The tracer records execution events across critical subsystems such as query processing, source interactions, buffering operations, MVCC activities and other internal execution paths. The generated information can be used to understand how the engine behaves under different configurations and workload characteristics.
Purpose
Performance Tracer was initially introduced as an internal engineering capability to evaluate the impact of changes made to the engine.
As new features and optimizations are introduced, understanding their real impact becomes important. In some cases a feature may improve performance for certain workloads while negatively affecting others.
Typical questions include:
- Does enabling RocksDB-based buffer caching introduce overhead for small workloads?
- Does a particular optimization improve throughput or simply move the bottleneck elsewhere?
- Under what workload characteristics should a feature be enabled or disabled?
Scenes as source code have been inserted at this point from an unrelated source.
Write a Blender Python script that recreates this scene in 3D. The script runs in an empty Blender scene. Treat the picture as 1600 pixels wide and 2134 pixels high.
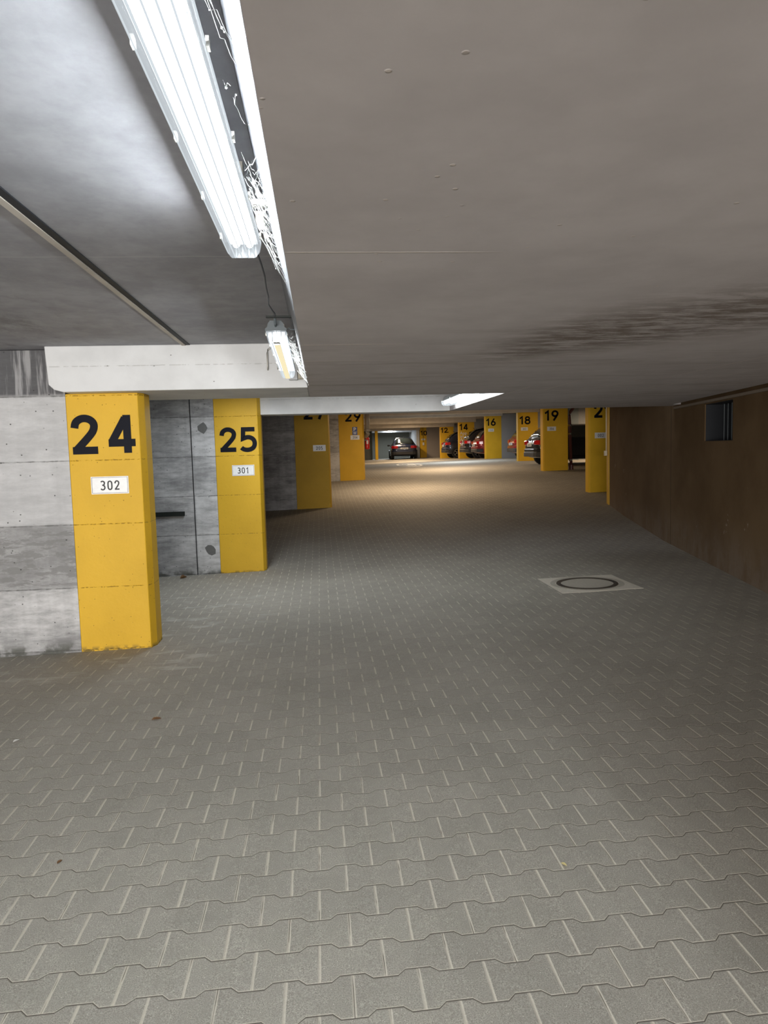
import bpy, bmesh, math, random
from mathutils import Vector, Matrix
random.seed(7)
PI = math.pi
sc = bpy.context.scene
COL = sc.collection

# ------------------------------------------------------------------ camera
H = 1.6
cam_d = bpy.data.cameras.new('camera'); cam = bpy.data.objects.new('camera', cam_d); COL.objects.link(cam)
cam_d.sensor_fit = 'HORIZONTAL'; cam_d.sensor_width = 36.0; cam_d.lens = 36.0 * 1480.0 / 1600.0
cam_d.clip_start = 0.02; cam_d.clip_end = 200
_Y = Vector((-135.0, 124.0, -1480.0)).normalized()
_h = Vector((1, 0.027, 0)); _X = (_h - _h.dot(_Y) * _Y).normalized(); _Z = _X.cross(_Y)
M = Matrix((( _X[0], _X[1], _X[2]), (_Y[0], _Y[1], _Y[2]), (_Z[0], _Z[1], _Z[2])))   # camera axes in world terms
cam.matrix_world = Matrix.Translation((0, 0, H)) @ M.to_4x4()
sc.camera = cam

# ------------------------------------------------------------------ world, exposure, big lights
sc.view_settings.view_transform = 'Standard'; sc.view_settings.look = 'None'
sc.view_settings.gamma = 1.0; sc.view_settings.exposure = 1.0
wd = bpy.data.worlds.new('world'); sc.world = wd; wd.use_nodes = True
wd.node_tree.nodes['Background'].inputs[0].default_value = (0.80, 0.86, 1.0, 1)
wd.node_tree.nodes['Background'].inputs[1].default_value = 0.8

def area(name, loc, rot, sx, sy, power, color):
    l = bpy.data.lights.new(name, 'AREA'); l.shape = 'RECTANGLE'; l.size = sx; l.size_y = sy
    l.energy = power; l.color = color
    o = bpy.data.objects.new(name, l); COL.objects.link(o); o.location = loc; o.rotation_euler = rot
    return o
# daylight falling in through the open entrance behind the camera
area('entrance_daylight', (-3.2, -7.3, 1.15), (math.radians(90), 0, 0), 8.5, 1.9, 620, (1.0, 0.95, 0.90))
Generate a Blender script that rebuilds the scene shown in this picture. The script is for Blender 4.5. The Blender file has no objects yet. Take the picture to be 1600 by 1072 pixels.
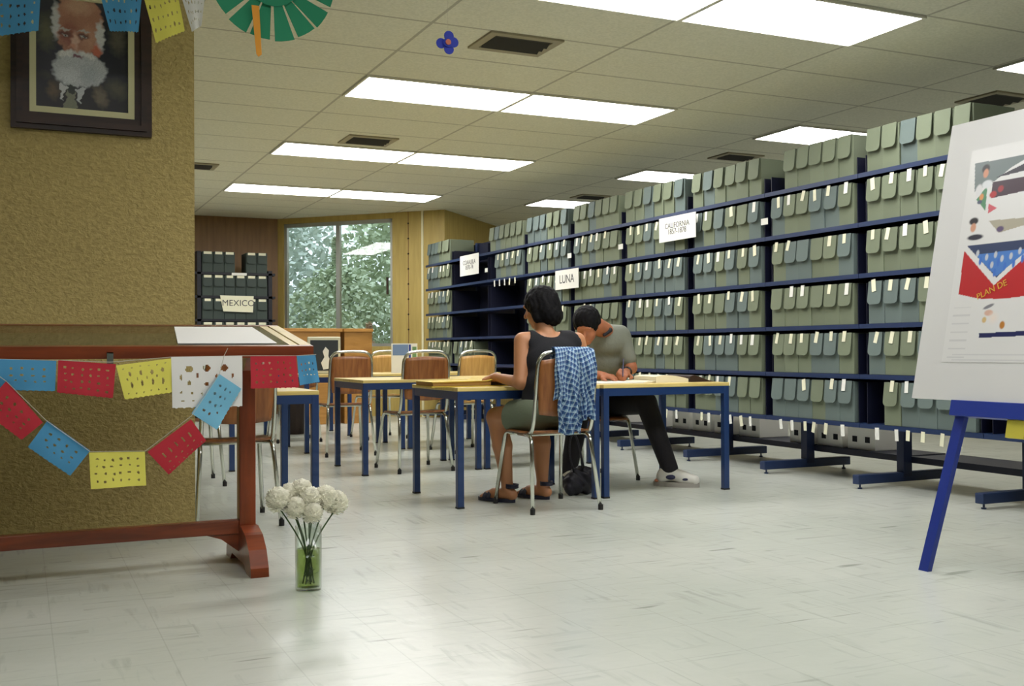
import bpy, bmesh, math, random
import numpy as np
from mathutils import Vector, Matrix
random.seed(7)
SC = bpy.context.scene
COL = SC.collection
R = math.radians

# ---------------------------------------------------------------- camera
FOC, YAW, PITCH, ROLL, CAMH = 1661.0, R(24.84), R(0.35), R(-0.26), 0.88
_d = Vector((math.sin(YAW)*math.cos(PITCH), math.cos(YAW)*math.cos(PITCH), math.sin(PITCH)))
_r = Vector((math.cos(YAW), -math.sin(YAW), 0)); _u = _r.cross(_d)
_R = _r*math.cos(ROLL)+_u*math.sin(ROLL); _U = -_r*math.sin(ROLL)+_u*math.cos(ROLL)
cam = bpy.data.cameras.new('camera'); camo = bpy.data.objects.new('camera', cam); COL.objects.link(camo)
cam.sensor_width = 36; cam.lens = FOC/1600*36; cam.clip_end = 200
M = Matrix.Identity(4)
for i in range(3):
    M[i][0] = _R[i]; M[i][1] = _U[i]; M[i][2] = -_d[i]; M[i][3] = (0, 0, CAMH)[i]
camo.matrix_world = M
SC.camera = camo
def at(px, py, x=None, y=None, z=None):
    """point of the place seen at a photograph pixel, on a plane x, y or z"""
    d = _d + _R*((px-800)/FOC) - _U*((py-536)/FOC)
    if x is not None: t = x/d.x
    elif y is not None: t = y/d.y
    else: t = (z-CAMH)/d.z
    return Vector((0, 0, CAMH)) + d*t

# ---------------------------------------------------------------- light
SC.view_settings.view_transform = 'Standard'; SC.view_settings.look = 'None'
SC.view_settings.gamma = 1; SC.view_settings.use_curve_mapping = False
SC.view_settings.exposure = 1.12
w = bpy.data.worlds.new('daylight'); SC.world = w; w.use_nodes = True
w.node_tree.nodes['Background'].inputs[0].default_value = (0.80, 0.92, 1.0, 1)
w.node_tree.nodes['Background'].inputs[1].default_value = 0.8
LAMP = 6.5            # emission of the ceiling diffusers
LAMP_COL = (1.0, 0.985, 0.98)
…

Performance Tracer provides detailed execution information intended to support this type of analysis.
Typical use cases
Performance Tracer can be used to evaluate and compare:
- configuration changes
- source implementations
- query behavior
- cache strategies
- feature enablement decisions
- workload-specific tuning
- realistic or simulated execution scenarios
The tracer is particularly useful in environments where performance characteristics and tuning decisions have significant operational impact.
Performance Tracer is not intended for production workloads.
Tracing generates large amounts of information and intercepts critical execution paths inside the engine. Although collection is designed to minimize impact through asynchronous processing and pluggable collectors, tracing still introduces additional CPU, memory, storage and execution overhead.
Performance Tracer should primarily be used in development environments, benchmarking exercises and controlled testing scenarios.